Lu hier dans Le Quotidien d'Oran : Chadli Benjedid oublié. Pas de commémoration pour l'ancien Président algérien tué deux fois et mort un cinq octobre, ou presque. Extrait. « Un ancien cadre de l'Etat qui s'est rendu, hier, devant la tombe de l'ex-président de la République, au cimetière d'El Alia, nous dira : « Je me suis retrouvé seul, ce matin du 6 octobre, à El Alia. Même pas quelques fleurs sur la tombe de l'ancien président ». Fascinante morbidité collective. En quoi ? Cet étrange état de l'Etat où on ne fait plus de différence entre la vie et la mort d'un Président. L'anniversaire coïncide avec un enterrement : celui, énième, de Bouteflika, donné pour mort par des rumeurs. Encore une fois, comme à chaque fois qu'il baisse le son. Du coup, cette fine frontière entre réel et imaginaire a succombé à l'effacement chez nous : qui est vivant ? Qui est mort ? Succédané lointain et philosophique du « Qui tue qui ? ». Façon conjuguée de « qui enterre qui ? ». Bouteflika a été enterré tellement de fois et est revenu à la vie et l'image tellement de fois que l'on ne sait plus définir ces deux états : mort cela veut dire revenir et réapparaître et vivant cela veut dire être absent et être invisible. Du coup, le premier anniversaire de la mort de Chadli est frappé de nullité : on ne sait pas lequel des deux présidents est mort d'ailleurs. Et quand. Et comment. La fonction a été désincarnée. Elle a perdu de son sens et ne nécessite plus la vie et le corps pour assurer la présence. On peut être président et mort, vivant et sans importance, tué par un exil ou ramené dans un avion vers sa tombe ou démissionner et être supplié de revenir. A-t-on besoin d'un président vivant d'ailleurs ? Question à l'oreille d'un puits. On n'a élu quelqu'un qu'on n'a presque pas vu. Donc célébré la mort de Chadli est difficile parce que cela n'est pas sûr. Il peut réapparaître lui aussi, malade et assis, mais tenace et hargneux.

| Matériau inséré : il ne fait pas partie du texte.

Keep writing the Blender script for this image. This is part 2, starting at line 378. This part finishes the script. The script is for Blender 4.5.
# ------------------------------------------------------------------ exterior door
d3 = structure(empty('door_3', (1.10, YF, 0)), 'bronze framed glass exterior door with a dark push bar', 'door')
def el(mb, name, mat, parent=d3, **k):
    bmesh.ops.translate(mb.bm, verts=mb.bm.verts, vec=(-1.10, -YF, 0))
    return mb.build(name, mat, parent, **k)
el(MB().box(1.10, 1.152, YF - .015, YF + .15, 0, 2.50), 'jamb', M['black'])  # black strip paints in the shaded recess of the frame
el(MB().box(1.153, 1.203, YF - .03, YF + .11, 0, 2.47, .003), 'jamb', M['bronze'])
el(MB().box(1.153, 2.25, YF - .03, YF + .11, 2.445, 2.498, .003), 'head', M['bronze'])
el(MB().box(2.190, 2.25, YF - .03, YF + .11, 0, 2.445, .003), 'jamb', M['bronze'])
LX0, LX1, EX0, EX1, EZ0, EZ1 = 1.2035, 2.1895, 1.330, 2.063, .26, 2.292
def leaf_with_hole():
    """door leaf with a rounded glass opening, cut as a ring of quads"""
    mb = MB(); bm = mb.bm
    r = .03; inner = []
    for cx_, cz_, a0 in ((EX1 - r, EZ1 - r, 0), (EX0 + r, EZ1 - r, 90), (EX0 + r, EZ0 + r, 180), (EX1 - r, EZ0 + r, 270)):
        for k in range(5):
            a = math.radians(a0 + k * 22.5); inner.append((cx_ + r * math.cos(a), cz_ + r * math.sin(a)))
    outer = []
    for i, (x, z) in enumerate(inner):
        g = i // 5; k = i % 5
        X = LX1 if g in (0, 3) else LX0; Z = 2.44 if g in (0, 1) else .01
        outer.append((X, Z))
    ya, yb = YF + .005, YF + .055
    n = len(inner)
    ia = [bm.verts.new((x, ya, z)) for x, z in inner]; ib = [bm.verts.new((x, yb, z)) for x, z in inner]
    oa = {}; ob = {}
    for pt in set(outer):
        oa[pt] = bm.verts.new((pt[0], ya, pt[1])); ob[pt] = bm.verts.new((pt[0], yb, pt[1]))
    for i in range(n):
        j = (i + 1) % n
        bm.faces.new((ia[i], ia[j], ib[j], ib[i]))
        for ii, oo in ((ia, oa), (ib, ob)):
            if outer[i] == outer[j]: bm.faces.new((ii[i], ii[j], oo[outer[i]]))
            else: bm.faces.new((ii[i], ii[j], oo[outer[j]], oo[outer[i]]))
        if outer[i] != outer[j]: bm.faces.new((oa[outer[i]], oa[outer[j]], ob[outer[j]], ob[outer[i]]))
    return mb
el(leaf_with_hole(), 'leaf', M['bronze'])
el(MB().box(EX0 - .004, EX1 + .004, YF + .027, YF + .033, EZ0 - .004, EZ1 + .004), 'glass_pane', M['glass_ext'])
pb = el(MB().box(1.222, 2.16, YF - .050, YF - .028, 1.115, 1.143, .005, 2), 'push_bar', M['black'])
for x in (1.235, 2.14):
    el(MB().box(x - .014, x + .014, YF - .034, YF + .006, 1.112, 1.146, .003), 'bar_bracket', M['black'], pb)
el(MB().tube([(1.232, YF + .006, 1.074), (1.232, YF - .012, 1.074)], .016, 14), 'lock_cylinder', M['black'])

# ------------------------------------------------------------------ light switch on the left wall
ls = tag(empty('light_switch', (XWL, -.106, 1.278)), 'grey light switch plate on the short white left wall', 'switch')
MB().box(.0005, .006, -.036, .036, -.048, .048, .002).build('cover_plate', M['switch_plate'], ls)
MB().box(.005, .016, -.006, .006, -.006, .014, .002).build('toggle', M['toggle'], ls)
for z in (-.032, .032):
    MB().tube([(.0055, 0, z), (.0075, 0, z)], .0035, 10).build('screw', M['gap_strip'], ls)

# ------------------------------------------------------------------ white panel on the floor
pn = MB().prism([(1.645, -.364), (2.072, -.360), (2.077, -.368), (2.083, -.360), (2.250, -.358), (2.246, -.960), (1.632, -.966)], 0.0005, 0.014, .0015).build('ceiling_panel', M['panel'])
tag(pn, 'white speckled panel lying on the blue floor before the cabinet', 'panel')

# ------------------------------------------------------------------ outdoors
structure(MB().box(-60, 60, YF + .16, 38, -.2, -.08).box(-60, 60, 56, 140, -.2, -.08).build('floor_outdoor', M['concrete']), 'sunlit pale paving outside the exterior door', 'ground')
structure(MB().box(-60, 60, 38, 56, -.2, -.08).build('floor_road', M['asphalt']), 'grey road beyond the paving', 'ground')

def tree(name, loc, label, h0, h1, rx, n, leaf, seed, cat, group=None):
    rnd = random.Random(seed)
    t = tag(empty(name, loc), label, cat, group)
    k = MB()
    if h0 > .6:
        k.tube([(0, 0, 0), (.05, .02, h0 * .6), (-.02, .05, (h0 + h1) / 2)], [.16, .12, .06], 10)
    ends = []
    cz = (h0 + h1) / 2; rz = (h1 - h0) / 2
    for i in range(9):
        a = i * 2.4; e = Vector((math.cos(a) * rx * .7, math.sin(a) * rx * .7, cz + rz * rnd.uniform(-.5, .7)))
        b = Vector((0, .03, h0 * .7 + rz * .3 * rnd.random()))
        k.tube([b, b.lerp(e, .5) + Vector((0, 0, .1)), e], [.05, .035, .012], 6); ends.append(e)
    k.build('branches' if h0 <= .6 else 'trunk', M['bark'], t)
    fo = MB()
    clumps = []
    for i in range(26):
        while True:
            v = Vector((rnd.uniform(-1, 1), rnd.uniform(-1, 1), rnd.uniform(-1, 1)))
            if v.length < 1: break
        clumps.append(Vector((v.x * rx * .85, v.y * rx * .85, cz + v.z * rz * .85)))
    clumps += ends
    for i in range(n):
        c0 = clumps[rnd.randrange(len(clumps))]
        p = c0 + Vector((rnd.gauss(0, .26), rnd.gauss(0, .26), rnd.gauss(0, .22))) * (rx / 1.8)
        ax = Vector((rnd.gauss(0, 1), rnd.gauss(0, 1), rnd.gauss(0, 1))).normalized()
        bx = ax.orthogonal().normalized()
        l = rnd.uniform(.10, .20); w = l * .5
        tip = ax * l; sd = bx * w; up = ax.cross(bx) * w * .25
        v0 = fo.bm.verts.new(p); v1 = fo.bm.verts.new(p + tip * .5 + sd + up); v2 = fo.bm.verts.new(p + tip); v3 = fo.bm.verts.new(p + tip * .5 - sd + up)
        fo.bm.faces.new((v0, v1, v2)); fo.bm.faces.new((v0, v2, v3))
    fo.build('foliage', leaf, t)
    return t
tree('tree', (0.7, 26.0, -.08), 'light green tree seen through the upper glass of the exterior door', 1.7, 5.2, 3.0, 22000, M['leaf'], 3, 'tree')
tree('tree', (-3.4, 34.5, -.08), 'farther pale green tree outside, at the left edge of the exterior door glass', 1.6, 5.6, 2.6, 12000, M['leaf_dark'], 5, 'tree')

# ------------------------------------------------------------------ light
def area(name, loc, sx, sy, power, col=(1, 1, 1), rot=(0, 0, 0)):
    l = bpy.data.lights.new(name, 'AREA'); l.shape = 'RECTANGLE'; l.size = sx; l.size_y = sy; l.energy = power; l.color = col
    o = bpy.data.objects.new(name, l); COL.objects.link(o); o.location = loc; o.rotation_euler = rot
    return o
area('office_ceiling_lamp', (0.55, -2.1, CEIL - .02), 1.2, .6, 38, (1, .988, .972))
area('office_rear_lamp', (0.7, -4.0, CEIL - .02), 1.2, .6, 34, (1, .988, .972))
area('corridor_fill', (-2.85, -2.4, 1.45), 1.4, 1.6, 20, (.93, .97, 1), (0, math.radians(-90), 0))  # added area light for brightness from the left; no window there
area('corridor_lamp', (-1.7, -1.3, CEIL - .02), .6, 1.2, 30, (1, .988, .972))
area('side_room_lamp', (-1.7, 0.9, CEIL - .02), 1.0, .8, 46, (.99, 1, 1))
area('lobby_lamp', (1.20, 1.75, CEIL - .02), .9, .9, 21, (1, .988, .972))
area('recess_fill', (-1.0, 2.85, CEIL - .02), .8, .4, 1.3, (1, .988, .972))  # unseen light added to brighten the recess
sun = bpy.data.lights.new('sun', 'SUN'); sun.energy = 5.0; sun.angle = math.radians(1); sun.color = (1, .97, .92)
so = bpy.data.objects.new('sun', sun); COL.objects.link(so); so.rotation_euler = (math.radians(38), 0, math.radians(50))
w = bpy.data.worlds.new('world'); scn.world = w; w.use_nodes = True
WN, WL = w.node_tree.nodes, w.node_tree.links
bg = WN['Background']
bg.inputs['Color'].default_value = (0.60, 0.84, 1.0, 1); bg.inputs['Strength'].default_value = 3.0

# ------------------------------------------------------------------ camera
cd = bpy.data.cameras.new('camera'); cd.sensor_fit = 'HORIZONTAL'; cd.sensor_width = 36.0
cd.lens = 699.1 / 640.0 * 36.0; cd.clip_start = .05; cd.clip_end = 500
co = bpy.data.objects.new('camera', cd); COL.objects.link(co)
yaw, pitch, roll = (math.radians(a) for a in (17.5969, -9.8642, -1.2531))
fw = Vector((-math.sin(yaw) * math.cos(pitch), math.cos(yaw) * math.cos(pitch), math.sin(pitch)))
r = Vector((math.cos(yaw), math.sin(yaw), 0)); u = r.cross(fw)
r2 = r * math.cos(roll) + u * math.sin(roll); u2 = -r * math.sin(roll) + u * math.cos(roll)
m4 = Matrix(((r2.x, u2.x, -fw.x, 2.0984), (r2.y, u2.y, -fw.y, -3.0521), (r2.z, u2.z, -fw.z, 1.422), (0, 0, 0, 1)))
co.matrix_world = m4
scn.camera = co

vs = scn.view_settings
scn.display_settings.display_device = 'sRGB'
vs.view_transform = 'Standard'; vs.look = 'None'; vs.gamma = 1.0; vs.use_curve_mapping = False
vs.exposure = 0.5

Donc pas de fleurs ni de commémoration pour Chadli. Pourquoi ? Parce que le reste est mort après sa mort. Il n'y a plus d'Etat, mais seulement des vents et des régents. On ne savait pas quoi faire avec la tombe de Chadli quand Bouteflika ne donne pas le signal. Ou peut-être l'ordre était de l'enterrer encore plus profond. Ou de l'effacer. Ou c'était peut-être par lâcheté des hauts fonctionnaires : sans ordre de se rassembler, ils se sont dispersés avant de se rencontrer. Enigme. Mais cela donne le ton sur la fin d'une époque qui finit en débandade. On n'assure même pas le minimum de rites nécessaires aux symboles d'un Etat et de la mémoire collective. Ou parce qu'il y a délitement presque total de tout ce qui nous lie : un pays étant d'abord des sépultures et des récoltes.

Fascinante mort. Cimetière inversé : Chadli commémore peut-être notre mort à tous, installé dans l'épaisseur d'une feuille morte.